Eu nunca sei se Beatriz vai dormir no cinema ou não.

É um mistério. Minha esposa pode gostar de um filme e adormecer mesmo assim.

Ela pode não gostar de um filme e permanecer ligada até o final. 

Ela também tem apagadinhas, que não significam não assistir: fecha as pálpebras por alguns minutos, em rápido cochilo, e logo volta para a história com toda a sua atenção. Recupera o fio da meada dos personagens com sua sagacidade dedutiva de advogada.

Não encontrei um padrão de comportamento. Já a vi ir para a sessão exausta após maratona no trabalho e aguentar tudo. Já a vi ir descansada no fim de semana e hibernar desde a largada. Já a vi com olhos arregalados em película densa, parada, arrastada de três horas. Já a vi capotar em suspense e terror, alheia aos sustos dos demais espectadores.

Nem a pipoca e o refrigerante são termômetros. Ela não dorme só depois de consumir os produtos. Às vezes, a pausa inclui o início da comilança ou o meio. Sempre dividimos o pacote e o refil. Eu termino a sessão catando os milhos sem concorrência.

O cinema exerce nela um feitiço da paz e da quietude, sob o qual não será incomodada. Talvez se sinta segura na sala escura, na poltrona macia, ao meu lado. Mergulha num transe com a projeção da luz, numa hipnose auditiva com o jogo de sombras. 

Quando ela apaga, deseja que eu narre o final no carro.

– O que aconteceu? Como acabou?

Confesso que eu oferecia resistência para reconstituir o desfecho, para resumir a trama.

Não se tratava de preguiça, tinha mais a ver com minha má vontade. Eu me sentia traído pelo seu sono repentino de Cinderela e pretendia descontar a minha raiva impondo o castigo do silêncio.

Pois eu entrava no cinema com ela e saía mentalmente sozinho. Não me restava ninguém para discutir o valor da obra, a performance dos atores, a direção do cineasta, a cenografia, a fotografia, o figurino, a trilha sonora, os efeitos especiais durante o jantar. Extraviava-se minha comparsa de análises cinematográficas.

Além disso, lamentava que ela havia perdido um grande filme – dificilmente compraria novo ingresso.

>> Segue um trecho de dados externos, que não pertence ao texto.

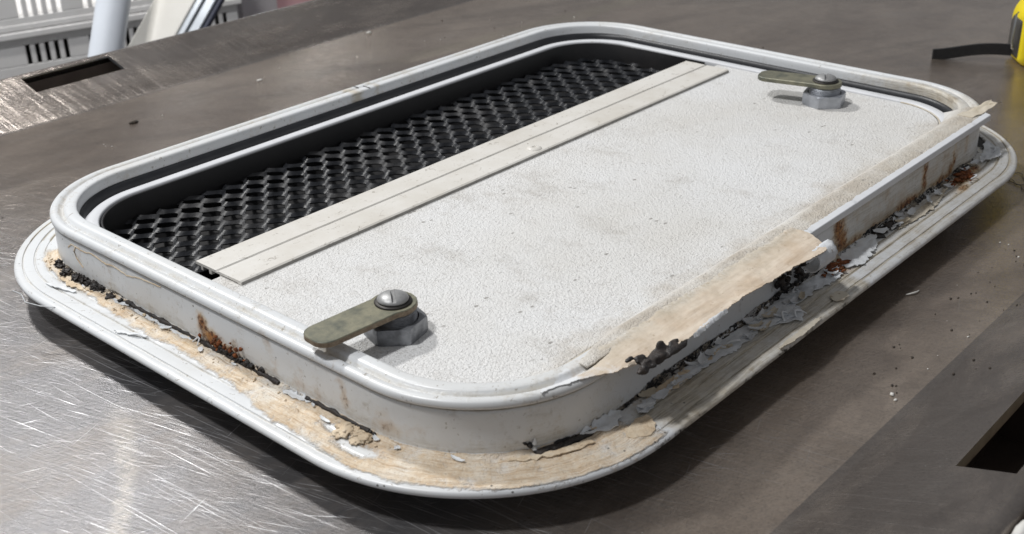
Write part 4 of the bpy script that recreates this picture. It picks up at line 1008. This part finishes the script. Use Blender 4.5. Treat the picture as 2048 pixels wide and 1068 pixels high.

Ou, quem sabe, meu laconismo buscava não estragar a esperança remota de uma reprise – nada a impediria de uma repescagem no streaming.

Depois de várias recusas de minha parte em entregar o “the end”, ela me desarmou com seu imenso amor:

– Eu prefiro ouvir com a sua voz, com o seu jeito, a acompanhar na tela.

Para a nossa relação jamais ter fim, não me custa nada contar o fim dos filmes. É uma boa troca.

Se, no começo do nosso hábito, eu era invasivo, e a cutucava, e a chamava ao ouvido, criando formas de despertá-la, hoje eu a deixo quieta. Quer dormir, durma. Não vejo mais como desperdício, como dinheiro posto fora. O ingresso já valeu a pena se ela conseguiu colocar o sono em dia.

Eu ajeito a sua cabeça no meu colo, dou um beijo na sua testa, e me mantenho imóvel na posição para não desacomodá-la.

Agora o complicado é não dormir junto, escutando aquela irresistível respiração soletrada, a sinfonia da confiança.